[start]

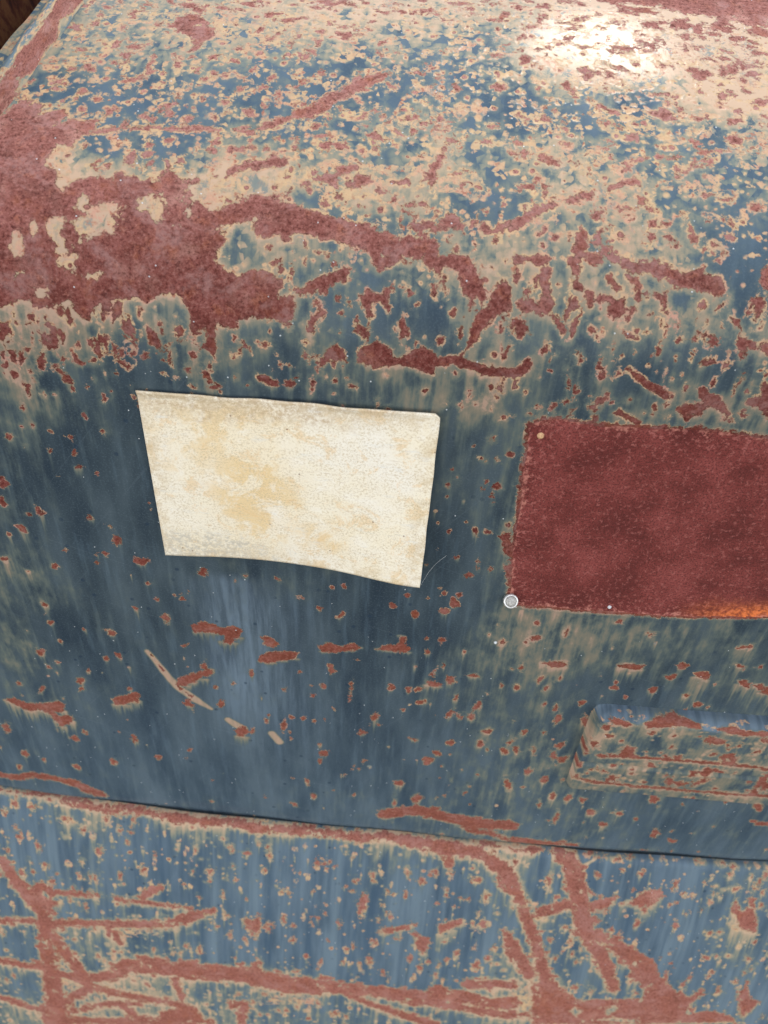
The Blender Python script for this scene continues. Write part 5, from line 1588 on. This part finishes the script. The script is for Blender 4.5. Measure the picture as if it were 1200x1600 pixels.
# rolled edge along the left of the top
RV = [(-284.0, 116.6), (-270.0, 156.3), (-264.6, 171.9), (-261.2, 189.9), (-257.3, 222.5), (-252.9, 244.3), (-250.1, 276.0), (-247.9, 284.6)]
def ridge():
    pts = []
    for s, t in RV:
        p, n = upos(np.array([s]), np.array([t])); pts.append((Vector(p[0]), Vector(n[0])))
    # resample
    d = [0]
    for (a, _), (b, _) in zip(pts[:-1], pts[1:]): d.append(d[-1]+(b-a).length)
    q = np.linspace(0, d[-1], 220)
    P = np.stack([np.interp(q, d, [p[0][k] for p in pts]) for k in range(3)], -1)
    Nn = np.stack([np.interp(q, d, [p[1][k] for p in pts]) for k in range(3)], -1)
    ker = np.hanning(41); ker /= ker.sum()
    sm = lambda a: np.stack([np.convolve(np.pad(a[:, k], 20, mode='edge'), ker, 'valid') for k in range(3)], -1)
    P = sm(P)
    tan = np.gradient(P, axis=0); tan /= np.linalg.norm(tan, axis=1)[:, None]
    lat = np.cross(Nn, tan); lat /= np.linalg.norm(lat, axis=1)[:, None]
    if lat[len(lat)//2, 0] > 0: lat = -lat
    u = np.linspace(0, 1, 60)
    cx = np.interp(u, [0, .1, .3, .5, .62, .75, .88, 1], [-1, 1, 4, 7, 10, 13, 15, 16]); cz = np.interp(u, [0, .1, .3, .5, .62, .75, .88, 1], [-1, 2, 7, 10, 11, 10, 5, -8])
    k5 = np.hanning(9); k5 /= k5.sum()
    cx = np.convolve(np.pad(cx, 4, mode='edge'), k5, 'valid'); cz = np.convolve(np.pad(cz, 4, mode='edge'), k5, 'valid')
    C = P[:, None]+lat[:, None]*cx[None, :, None]/1000+Nn[:, None]*cz[None, :, None]/1000
    st = np.stack([np.broadcast_to(u*0.09+11, (220, 60)), np.broadcast_to((q*1)[:, None], (220, 60)), np.zeros((220, 60))], -1)
    uu = np.broadcast_to(u, (220, 60)); qq_ = np.broadcast_to(q[:, None]*1000, (220, 60))
    d_r = (np.abs(uu-0.27)-0.19)*90+5*np.sin(qq_/19)*np.sin(qq_/7+1)+4*np.sin(qq_/11+uu*9)
    d_r = np.where(qq_ < 75, np.minimum(d_r, (0.05+uu)*0-4+0.12*np.maximum(qq_-30, 0)), d_r)
    d_c = (np.abs(uu-0.53)-0.07)*60+4*np.sin(qq_/13+2)
    z = np.zeros((220, 60))
    at = {'dr': d_r, 'dc': d_c, 'run': z, 'stain': z+0.25, 'rim': z+2.2, 'zone': z+1, 'lighten': z+0.45+0.25*np.exp(-((uu-0.55)/0.1)**2), 'wide': z+0.8, 'blis': z+0.3}
    at = {k: v.ravel() for k, v in at.items()}; at['st'] = st.reshape(-1, 3)
    return C, grid_faces(220, 60), at, P, lat, Nn
C_, Fr, ar, RP, RL, RN = ridge()
nrm = np.cross(C_[110, 20]-C_[110, 19], C_[111, 20]-C_[110, 20])
link('rolled_edge', mesh_np('rolled_edge', C_.reshape(-1, 3), Fr if nrm @ RN[110] < 0 else Fr[:, ::-1], ar), M_PAINT, BODY)

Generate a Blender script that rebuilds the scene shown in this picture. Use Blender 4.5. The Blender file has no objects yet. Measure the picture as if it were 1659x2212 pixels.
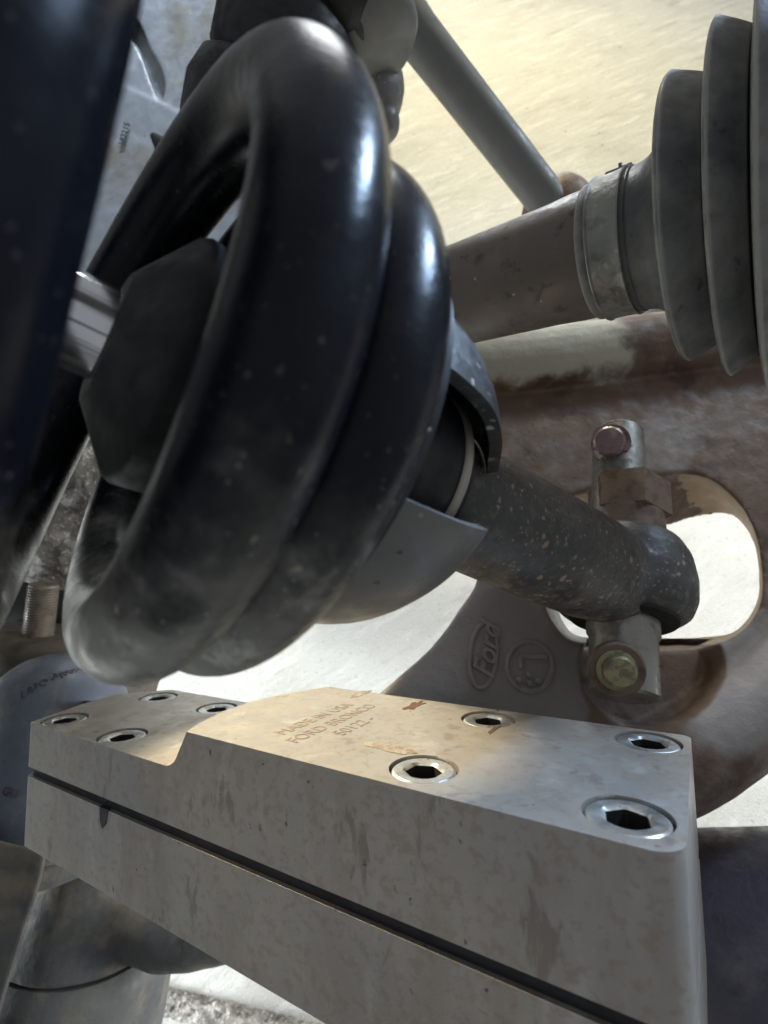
import bpy, bmesh, math, random
from mathutils import Vector, Matrix, noise
from mathutils.geometry import tessellate_polygon
random.seed(7)
S = bpy.context.scene
COL = S.collection
R = math.radians
# ------------------------------------------------------------------ camera
PITCH = R(65)            # the lens looks steeply down at the ground under the vehicle
CAM_H = 0.50
SP, CP = math.sin(PITCH), math.cos(PITCH)
F, CX, CY = 1095.0, 829.5, 1106.0      # focal length of the lens in units of a 1659-wide frame
cd = bpy.data.cameras.new('camera')
cam = bpy.data.objects.new('camera', cd)
COL.objects.link(cam)
cam.location = (0, 0, CAM_H)
cam.rotation_euler = (math.pi / 2 - PITCH, 0, 0)
cd.sensor_fit = 'HORIZONTAL'
cd.sensor_width = 36
cd.lens = 36 * F / 1659
cd.clip_start = 0.004
cd.clip_end = 200
cd.dof.use_dof = True
cd.dof.focus_distance = 0.17
cd.dof.aperture_fstop = 20
S.camera = cam
def W(x, y, z):
    "point measured from the lens (right, up, forward) -> world"
    return Vector((x, y * SP + z * CP, CAM_H + y * CP - z * SP))
def WV(v):
    return Vector((v[0], v[1] * SP + v[2] * CP, v[1] * CP - v[2] * SP))
def P(px, py, z):
    return W((px - CX) / F * z, (CY - py) / F * z, z)
# ------------------------------------------------------------------ world and lamps
world = bpy.data.worlds.new('World')
S.world = world
world.use_nodes = True
bg = world.node_tree.nodes['Background']
bg.inputs[0].default_value = (0.90, 0.95, 1.0, 1)
bg.inputs[1].default_value = 0.31
def area(name, loc, target, size, power, color, spread=180, size_y=None):
    ld = bpy.data.lights.new(name, 'AREA')
    ld.energy = power
    ld.color = color
    ld.size = size
    if size_y:
        ld.shape = 'RECTANGLE'
        ld.size_y = size_y
    ld.spread = R(spread)
    o = bpy.data.objects.new(name, ld)
    COL.objects.link(o)
    o.location = loc
    o.rotation_euler = (Vector(target) - Vector(loc)).to_track_quat('-Z', 'Y').to_euler()
    return o
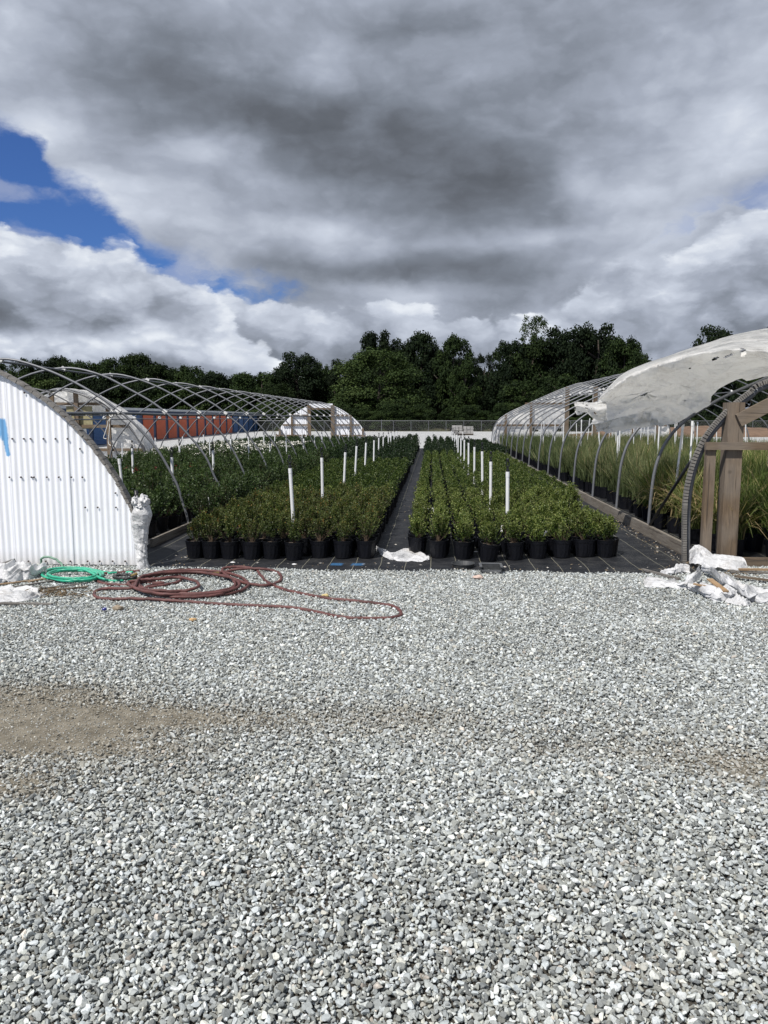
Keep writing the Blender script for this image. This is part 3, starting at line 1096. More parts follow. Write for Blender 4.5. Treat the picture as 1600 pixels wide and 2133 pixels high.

[end]

→ Short problem: Copy every line of the data exactly as written, excluding the pictures.

→ Output for this task:
The Blender Python script for this scene continues. Write part 5, from line 1588 on. This part finishes the script. The script is for Blender 4.5. Measure the picture as if it were 1200x1600 pixels.
# rolled edge along the left of the top
RV = [(-284.0, 116.6), (-270.0, 156.3), (-264.6, 171.9), (-261.2, 189.9), (-257.3, 222.5), (-252.9, 244.3), (-250.1, 276.0), (-247.9, 284.6)]
def ridge():
    pts = []
    for s, t in RV:
        p, n = upos(np.array([s]), np.array([t])); pts.append((Vector(p[0]), Vector(n[0])))
    # resample
    d = [0]
    for (a, _), (b, _) in zip(pts[:-1], pts[1:]): d.append(d[-1]+(b-a).length)
    q = np.linspace(0, d[-1], 220)
    P = np.stack([np.interp(q, d, [p[0][k] for p in pts]) for k in range(3)], -1)
    Nn = np.stack([np.interp(q, d, [p[1][k] for p in pts]) for k in range(3)], -1)
    ker = np.hanning(41); ker /= ker.sum()
    sm = lambda a: np.stack([np.convolve(np.pad(a[:, k], 20, mode='edge'), ker, 'valid') for k in range(3)], -1)
    P = sm(P)
    tan = np.gradient(P, axis=0); tan /= np.linalg.norm(tan, axis=1)[:, None]
    lat = np.cross(Nn, tan); lat /= np.linalg.norm(lat, axis=1)[:, None]
    if lat[len(lat)//2, 0] > 0: lat = -lat
    u = np.linspace(0, 1, 60)
    cx = np.interp(u, [0, .1, .3, .5, .62, .75, .88, 1], [-1, 1, 4, 7, 10, 13, 15, 16]); cz = np.interp(u, [0, .1, .3, .5, .62, .75, .88, 1], [-1, 2, 7, 10, 11, 10, 5, -8])
    k5 = np.hanning(9); k5 /= k5.sum()
    cx = np.convolve(np.pad(cx, 4, mode='edge'), k5, 'valid'); cz = np.convolve(np.pad(cz, 4, mode='edge'), k5, 'valid')
    C = P[:, None]+lat[:, None]*cx[None, :, None]/1000+Nn[:, None]*cz[None, :, None]/1000
    st = np.stack([np.broadcast_to(u*0.09+11, (220, 60)), np.broadcast_to((q*1)[:, None], (220, 60)), np.zeros((220, 60))], -1)
    uu = np.broadcast_to(u, (220, 60)); qq_ = np.broadcast_to(q[:, None]*1000, (220, 60))
    d_r = (np.abs(uu-0.27)-0.19)*90+5*np.sin(qq_/19)*np.sin(qq_/7+1)+4*np.sin(qq_/11+uu*9)
    d_r = np.where(qq_ < 75, np.minimum(d_r, (0.05+uu)*0-4+0.12*np.maximum(qq_-30, 0)), d_r)
    d_c = (np.abs(uu-0.53)-0.07)*60+4*np.sin(qq_/13+2)
    z = np.zeros((220, 60))
    at = {'dr': d_r, 'dc': d_c, 'run': z, 'stain': z+0.25, 'rim': z+2.2, 'zone': z+1, 'lighten': z+0.45+0.25*np.exp(-((uu-0.55)/0.1)**2), 'wide': z+0.8, 'blis': z+0.3}
    at = {k: v.ravel() for k, v in at.items()}; at['st'] = st.reshape(-1, 3)
    return C, grid_faces(220, 60), at, P, lat, Nn
C_, Fr, ar, RP, RL, RN = ridge()
nrm = np.cross(C_[110, 20]-C_[110, 19], C_[111, 20]-C_[110, 20])
link('rolled_edge', mesh_np('rolled_edge', C_.reshape(-1, 3), Fr if nrm @ RN[110] < 0 else Fr[:, ::-1], ar), M_PAINT, BODY)

Generate a Blender script that rebuilds the scene shown in this picture. Use Blender 4.5. The Blender file has no objects yet. Measure the picture as if it were 1659x2212 pixels.
import bpy, bmesh, math, random
from mathutils import Vector, Matrix, noise
from mathutils.geometry import tessellate_polygon
random.seed(7)
S = bpy.context.scene
COL = S.collection
R = math.radians
# ------------------------------------------------------------------ camera
PITCH = R(65)            # the lens looks steeply down at the ground under the vehicle
CAM_H = 0.50
SP, CP = math.sin(PITCH), math.cos(PITCH)
F, CX, CY = 1095.0, 829.5, 1106.0      # focal length of the lens in units of a 1659-wide frame
cd = bpy.data.cameras.new('camera')
cam = bpy.data.objects.new('camera', cd)
COL.objects.link(cam)
cam.location = (0, 0, CAM_H)
cam.rotation_euler = (math.pi / 2 - PITCH, 0, 0)
cd.sensor_fit = 'HORIZONTAL'
cd.sensor_width = 36
cd.lens = 36 * F / 1659
cd.clip_start = 0.004
cd.clip_end = 200
cd.dof.use_dof = True
cd.dof.focus_distance = 0.17
cd.dof.aperture_fstop = 20
S.camera = cam
def W(x, y, z):
    "point measured from the lens (right, up, forward) -> world"
    return Vector((x, y * SP + z * CP, CAM_H + y * CP - z * SP))
def WV(v):
    return Vector((v[0], v[1] * SP + v[2] * CP, v[1] * CP - v[2] * SP))
def P(px, py, z):
    return W((px - CX) / F * z, (CY - py) / F * z, z)
# ------------------------------------------------------------------ world and lamps
world = bpy.data.worlds.new('World')
S.world = world
world.use_nodes = True
bg = world.node_tree.nodes['Background']
bg.inputs[0].default_value = (0.90, 0.95, 1.0, 1)
bg.inputs[1].default_value = 0.31
def area(name, loc, target, size, power, color, spread=180, size_y=None):
    ld = bpy.data.lights.new(name, 'AREA')
    ld.energy = power
    ld.color = color
    ld.size = size
    if size_y:
        ld.shape = 'RECTANGLE'
        ld.size_y = size_y
    ld.spread = R(spread)
    o = bpy.data.objects.new(name, ld)
    COL.objects.link(o)
    o.location = loc
    o.rotation_euler = (Vector(target) - Vector(loc)).to_track_quat('-Z', 'Y').to_euler()
    return o
Keep writing the Blender script for this image. This is part 3, starting at line 1096. More parts follow. Write for Blender 4.5. Treat the picture as 1600 pixels wide and 2133 pixels high.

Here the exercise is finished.